■ **INSTRUCTION**: Reproduce all of the material exactly as shown.

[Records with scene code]
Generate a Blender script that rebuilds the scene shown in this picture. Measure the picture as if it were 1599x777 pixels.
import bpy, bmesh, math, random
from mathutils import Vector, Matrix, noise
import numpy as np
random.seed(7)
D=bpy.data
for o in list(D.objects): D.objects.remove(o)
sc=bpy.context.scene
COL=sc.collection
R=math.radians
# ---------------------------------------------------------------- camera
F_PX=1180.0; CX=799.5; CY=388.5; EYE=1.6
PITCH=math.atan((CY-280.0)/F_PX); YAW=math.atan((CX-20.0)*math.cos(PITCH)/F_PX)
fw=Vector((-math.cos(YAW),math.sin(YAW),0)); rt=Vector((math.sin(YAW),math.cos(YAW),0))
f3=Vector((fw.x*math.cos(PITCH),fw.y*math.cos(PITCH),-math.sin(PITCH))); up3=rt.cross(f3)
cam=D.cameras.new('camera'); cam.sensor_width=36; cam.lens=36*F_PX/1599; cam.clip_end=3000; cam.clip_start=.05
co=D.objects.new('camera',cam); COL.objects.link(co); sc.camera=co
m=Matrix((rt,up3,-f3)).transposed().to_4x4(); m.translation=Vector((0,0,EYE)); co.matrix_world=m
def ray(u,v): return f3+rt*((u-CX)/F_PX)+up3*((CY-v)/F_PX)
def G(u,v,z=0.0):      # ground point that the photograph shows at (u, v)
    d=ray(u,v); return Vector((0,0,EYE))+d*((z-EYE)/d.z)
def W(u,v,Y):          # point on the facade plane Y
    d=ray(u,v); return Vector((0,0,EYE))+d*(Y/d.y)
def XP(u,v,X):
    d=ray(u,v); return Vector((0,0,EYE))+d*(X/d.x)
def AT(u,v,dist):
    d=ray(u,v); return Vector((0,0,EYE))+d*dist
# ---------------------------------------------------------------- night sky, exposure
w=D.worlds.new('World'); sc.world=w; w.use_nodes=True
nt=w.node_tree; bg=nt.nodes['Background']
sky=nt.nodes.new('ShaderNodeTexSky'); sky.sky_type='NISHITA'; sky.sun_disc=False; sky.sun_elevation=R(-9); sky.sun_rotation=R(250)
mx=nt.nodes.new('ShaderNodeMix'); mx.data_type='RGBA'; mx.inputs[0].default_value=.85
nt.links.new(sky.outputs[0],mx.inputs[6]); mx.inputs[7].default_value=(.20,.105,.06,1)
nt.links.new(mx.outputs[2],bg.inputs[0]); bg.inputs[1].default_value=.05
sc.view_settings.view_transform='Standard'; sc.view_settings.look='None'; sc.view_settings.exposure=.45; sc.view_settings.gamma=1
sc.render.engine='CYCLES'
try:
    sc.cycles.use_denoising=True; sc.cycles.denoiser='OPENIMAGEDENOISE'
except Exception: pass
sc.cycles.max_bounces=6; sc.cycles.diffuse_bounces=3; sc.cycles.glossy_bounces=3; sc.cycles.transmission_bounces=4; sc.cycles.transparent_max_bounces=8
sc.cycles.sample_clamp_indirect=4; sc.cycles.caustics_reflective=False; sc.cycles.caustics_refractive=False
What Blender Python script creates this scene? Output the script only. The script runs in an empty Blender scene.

■ **THE ANSWER**:
Generate a Blender script that rebuilds the scene shown in this picture. Measure the picture as if it were 1599x777 pixels.
import bpy, bmesh, math, random
from mathutils import Vector, Matrix, noise
import numpy as np
random.seed(7)
D=bpy.data
for o in list(D.objects): D.objects.remove(o)
sc=bpy.context.scene
COL=sc.collection
R=math.radians
# ---------------------------------------------------------------- camera
F_PX=1180.0; CX=799.5; CY=388.5; EYE=1.6
PITCH=math.atan((CY-280.0)/F_PX); YAW=math.atan((CX-20.0)*math.cos(PITCH)/F_PX)
fw=Vector((-math.cos(YAW),math.sin(YAW),0)); rt=Vector((math.sin(YAW),math.cos(YAW),0))
f3=Vector((fw.x*math.cos(PITCH),fw.y*math.cos(PITCH),-math.sin(PITCH))); up3=rt.cross(f3)
cam=D.cameras.new('camera'); cam.sensor_width=36; cam.lens=36*F_PX/1599; cam.clip_end=3000; cam.clip_start=.05
co=D.objects.new('camera',cam); COL.objects.link(co); sc.camera=co
m=Matrix((rt,up3,-f3)).transposed().to_4x4(); m.translation=Vector((0,0,EYE)); co.matrix_world=m
def ray(u,v): return f3+rt*((u-CX)/F_PX)+up3*((CY-v)/F_PX)
def G(u,v,z=0.0):      # ground point that the photograph shows at (u, v)
    d=ray(u,v); return Vector((0,0,EYE))+d*((z-EYE)/d.z)
def W(u,v,Y):          # point on the facade plane Y
    d=ray(u,v); return Vector((0,0,EYE))+d*(Y/d.y)
def XP(u,v,X):
    d=ray(u,v); return Vector((0,0,EYE))+d*(X/d.x)
def AT(u,v,dist):
    d=ray(u,v); return Vector((0,0,EYE))+d*dist
# ---------------------------------------------------------------- night sky, exposure
w=D.worlds.new('World'); sc.world=w; w.use_nodes=True
nt=w.node_tree; bg=nt.nodes['Background']
sky=nt.nodes.new('ShaderNodeTexSky'); sky.sky_type='NISHITA'; sky.sun_disc=False; sky.sun_elevation=R(-9); sky.sun_rotation=R(250)
mx=nt.nodes.new('ShaderNodeMix'); mx.data_type='RGBA'; mx.inputs[0].default_value=.85
nt.links.new(sky.outputs[0],mx.inputs[6]); mx.inputs[7].default_value=(.20,.105,.06,1)
nt.links.new(mx.outputs[2],bg.inputs[0]); bg.inputs[1].default_value=.05
sc.view_settings.view_transform='Standard'; sc.view_settings.look='None'; sc.view_settings.exposure=.45; sc.view_settings.gamma=1
sc.render.engine='CYCLES'
try:
    sc.cycles.use_denoising=True; sc.cycles.denoiser='OPENIMAGEDENOISE'
except Exception: pass
sc.cycles.max_bounces=6; sc.cycles.diffuse_bounces=3; sc.cycles.glossy_bounces=3; sc.cycles.transmission_bounces=4; sc.cycles.transparent_max_bounces=8
sc.cycles.sample_clamp_indirect=4; sc.cycles.caustics_reflective=False; sc.cycles.caustics_refractive=False
What Blender Python script creates this scene? Output the script only. The script runs in an empty Blender scene.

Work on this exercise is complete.